- [PROBLEM DETAILS]: Everything from the line containing "rock('boulder', 'dark brown" through the line containing "[Slab(L(0, (262, 562), (285, 556), (325, 548), (334, 535))" must be quoted exactly; everything else is left out.

-- START DATA SECTION --

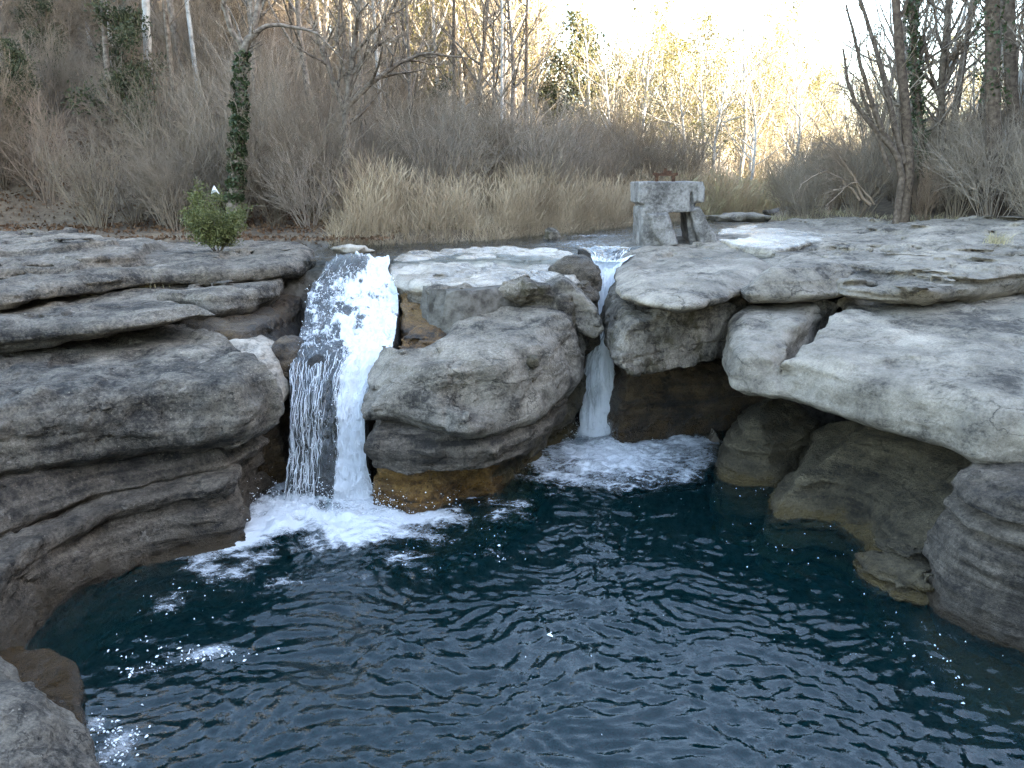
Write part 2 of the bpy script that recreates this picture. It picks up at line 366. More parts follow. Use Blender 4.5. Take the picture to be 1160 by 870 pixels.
def sdf_mesh(name, prims, h=.05, k=.12, cuts=(), carve=(), amp=1.0, strata=1.0, seed=0, pad=.35, clip=None, facet=.7):
    h = h*HK
    clip = clip or (np.array([-13, 2.4, -1.1]), np.array([14.6, 50, 9]))
    lo = np.min([p.lo for p in prims], 0)-pad; hi = np.max([p.hi for p in prims], 0)+pad
    if clip is not None: lo = np.maximum(lo, clip[0]); hi = np.minimum(hi, clip[1])
    n = np.ceil((hi-lo)/h).astype(int)+1
    xs = (lo[0]+h*np.arange(n[0])).astype(f32)[:, None, None]; ys = (lo[1]+h*np.arange(n[1])).astype(f32)[None, :, None]; zs = (lo[2]+h*np.arange(n[2])).astype(f32)[None, None, :]
    X = np.broadcast_to(xs, (n[0], n[1], 1)); Y = np.broadcast_to(ys, (n[0], n[1], 1)); Z = zs
    XX = np.broadcast_to(xs, tuple(n)); YY = np.broadcast_to(ys, tuple(n)); ZZ = np.broadcast_to(zs, tuple(n))
    D = None
    for p in prims:
        d = p.d(XX, YY, ZZ); D = d if D is None else (smin(D, d, k) if k > 0 else np.minimum(D, d))
    D = np.array(np.broadcast_to(D, tuple(n)), f32)
    for (c, nrm, kk) in cuts:
        nrm = np.array(nrm, float); nrm /= np.linalg.norm(nrm)
        d = (XX-c[0])*nrm[0]+(YY-c[1])*nrm[1]+(ZZ-c[2])*nrm[2]
        D = -smin(-D, -d, kk)
    for (e, kk) in carve:
        D = -smin(-D, e.d(XX, YY, ZZ), kk)
    band = np.abs(D) < .34*max(amp, strata, .7)
    i, j, kq = np.nonzero(band)
    x, y, z = xs[i, 0, 0], ys[0, j, 0], zs[0, 0, kq]; dv = D[i, j, kq]; CH = 60000
    jobs = [slice(q, min(q+CH, len(x))) for q in range(0, len(x), CH)]
    with ThreadPoolExecutor(2) as ex:
        for sl_, r_ in zip(jobs, ex.map(lambda q: relief(x[q], y[q], z[q], dv[q], amp, strata, facet, seed*13.7), jobs)): dv[sl_] = r_
    D[i, j, kq] = dv
    D[0], D[-1] = np.maximum(D[0], .01), np.maximum(D[-1], .01)
    D[:, 0] = np.maximum(D[:, 0], .01); D[:, -1] = np.maximum(D[:, -1], .01); D[..., 0] = np.maximum(D[..., 0], .01); D[..., -1] = np.maximum(D[..., -1], .01)
    V, Q = surface_nets(D, lo, h)
    return V, Q
_seed = [0]
def rock(name, label, mat, prims, cat='rock', group=None, parent=None, **kw):
    _seed[0] += 1
    kw.setdefault('seed', _seed[0])
    V, Q = sdf_mesh(name, prims, **kw)
    if 'PROF' in os.environ: print(label[:40], len(V), round(time.time()-T0, 1))
    V, c = centred(V)
    o = obj(name, mesh_np(name, V, Q), M[mat], parent, c)
    if parent is None: tag(o, label, cat, group)
    return o
def L(z, *uv): return [P2(u, v, z) for u, v in uv]

#ROCKS#
CLL = (np.array([-10, 2.4, -.9]), np.array([0, 14, 9])); CLR = (np.array([2, 5, -.9]), np.array([9.6, 15.2, 9]))
# ================================================================= LEFT BANK
rock('rock_slab', 'broad flat grey rock slab under the small green shrub, topmost on the left', 'grey',
     [Slab(L(3.2, (-160, 345), (0, 338), (100, 326), (180, 318), (250, 314), (310, 309), (345, 302), (360, 291)) + L(3.4, (357, 281), (335, 275)) + [(-6.6, 19.8), (-10, 19.6), (-16, 18.5), (-16, 13)],
           [(-4.2, 16, 3.42), (-5, 19.5, 3.47), (-12, 14, 3.36)], 3.02, r=0.066, prof=[(0, .12), (.3, 0), (.7, .02), (1, .2)])],
     h=.05, amp=.7, strata=1.0)
rock('rock_slab', 'thin cracked grey rock layer directly beneath the broad slab with the green shrub', 'grey',
     [Slab(L(2.8, (-150, 352), (0, 352), (100, 350), (180, 351), (240, 353), (285, 347), (318, 333), (338, 316)) + [(-4.4, 17), (-12, 17)], 3.06, 2.58, r=0.084, prof=[(0, .25), (.4, .02), (1, .06)])],
     h=.05, amp=.8)
rock('rock_slab', 'stepped thin grey layers on the back left of the flat shrub slab', 'grey',
     [Slab(L(3.5, (-160, 316), (0, 306), (60, 303), (105, 300), (150, 294), (165, 287)) + [(-9, 19), (-16, 18)], 3.6, 3.3, r=0.036, prof=[(0, 0), (1, .15)]),
      Slab(L(3.6, (-160, 300), (0, 289), (50, 288), (100, 285), (130, 280)) + [(-12, 20), (-18, 18)], 3.72, 3.4, r=0.030)],
     h=.05, amp=.6, strata=1.2)
rock('rock_slab', 'long low grey slab with a rounded nose jutting right above a dark gap', 'grey',
     [Slab(L(2.72, (-200, 398), (-60, 392), (0, 388), (60, 384), (120, 380), (180, 373), (222, 366), (240, 366)) + L(2.9, (238, 352), (180, 341)) + [(-6.5, 15), (-14, 15)],
           [(-6, 12.3, 2.98), (-8, 15.3, 3.12), (-9, 12, 3.0)], [(-6, 12, 2.66), (-8, 11, 2.5), (-8, 15, 2.55)], r=0.102, prof=[(0, .3), (.45, 0), (1, .12)])],
     h=.042, amp=.6, strata=.9)
rock('boulder', 'massive grey rock block with a blunt rounded end, left of the broad cascade', 'grey',
     [Slab(L(1.7, (-200, 560), (-80, 533), (0, 518), (60, 507), (130, 495), (190, 486), (240, 483), (278, 478), (303, 462)) + L(2.1, (312, 430)) + [(-4.2, 12.0), (-6, 13.4), (-14, 13)],
           [(-5, 10.2, 2.34), (-5, 12.5, 2.5), (-9, 9.5, 2.36)], [(-4.5, 10, 1.2), (-7, 8.5, 1.28), (-8, 12, 1.25)], r=0.192, prof=[(0, .32), (.2, .06), (.5, 0), (.8, .06), (1, .18)])],
     h=.04, amp=1.0, strata=.5, clip=CLL)
rock('rock_ledge', 'thin curved grey ledge band under the massive left rock block', 'greyd',
     [Slab(L(.85, (-200, 665), (-60, 626), (0, 610), (60, 588), (120, 566), (180, 554), (235, 543), (268, 531)) + [(-4.6, 12), (-12, 12)], 1.32, [(-4.6, 10, .72), (-7, 8.4, .66), (-7, 11, .7)], r=0.072, prof=[(0, .2), (.4, 0), (1, .35)])],
     h=.04, amp=.7, clip=CLL)
rock('rock_wall', 'dark concave rock wall curving down into the pool at lower left', 'greyd',
     [Slab(L(0, (-120, 850), (-10, 765), (30, 726), (48, 703), (95, 668), (150, 645), (210, 629), (262, 619), (286, 600), (284, 570)) + [(-4.2, 12.2), (-8, 12), (-12, 7), (-9, 5)],
           .86, -1.6, r=0.096, prof=[(0, .0), (.62, 0), (.68, .02), (.78, .16), (.9, .2), (1, .12)])],
     h=.04, amp=.9, strata=1.2, clip=CLL)
rock('boulder', 'smooth pale washed boulder wedged beside the broad cascade', 'pale',
     [Ell(P(268, 410, y=12.75), (.8, .7, .40), .3, .22), Ell(P(300, 424, y=12.35), (.3, .42, .36), 0, .3), Ell(P(306, 448, y=12.1), (.22, .32, .2), 0, .4)], facet=.3, h=.032, k=.2, amp=.5, strata=.1)
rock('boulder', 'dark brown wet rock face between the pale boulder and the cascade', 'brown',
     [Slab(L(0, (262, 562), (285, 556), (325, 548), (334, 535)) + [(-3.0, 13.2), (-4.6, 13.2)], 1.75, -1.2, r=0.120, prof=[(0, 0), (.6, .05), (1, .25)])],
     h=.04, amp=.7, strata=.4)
rock('rock_wall', 'reddish brown rock wall in shade under the layered left slabs', 'brown',
     [Slab(L(2.2, (215, 398), (265, 402), (310, 392), (338, 372)) + L(2.75, (345, 330)) + [(-4.1, 16.2), (-5.6, 15.4), (-6, 13.4)], 2.62, 1.0, r=0.120, prof=[(0, -.1), (.5, .1), (1, .25)])], h=.05, amp=.9, strata=.7)
rock('boulder', 'small dark wet stone at the left rim of the cascade', 'brown',
     [Ell(P(322, 412, y=12.7), (.26, .35, .42)), Ell(P(330, 395, y=12.9), (.2, .3, .2))], h=.035, k=.1, amp=.6, strata=.3)
rock('boulder', 'grey rough foreground rock in the bottom left corner', 'grey',
     [Ell(P(-30, 880, z=.35), (.72, .8, .62), .4), Ell(P(-90, 830, z=.25), (.8, .95, .6), .4), Ell(P(20, 930, z=.2), (.62, .7, .5))], facet=.3, h=.03, k=.25, amp=.7, strata=.3)
rock('rock_ledge', 'brown wet ledge at the waterline around the bottom left rock', 'brown',
     [Slab(L(.12, (-40, 735), (20, 727), (55, 732), (85, 762), (96, 800), (110, 850), (125, 900), (120, 980), (-120, 980), (-150, 800)), .16, -1.4, r=0.090)], h=.04, amp=.7, strata=.4)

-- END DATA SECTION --

- [EXPECTED ANSWER]:
rock('boulder', 'dark brown wet rock face between the pale boulder and the cascade', 'brown',
     [Slab(L(0, (262, 562), (285, 556), (325, 548), (334, 535)) + [(-3.0, 13.2), (-4.6, 13.2)], 1.75, -1.2, r=0.120, prof=[(0, 0), (.6, .05), (1, .25)])],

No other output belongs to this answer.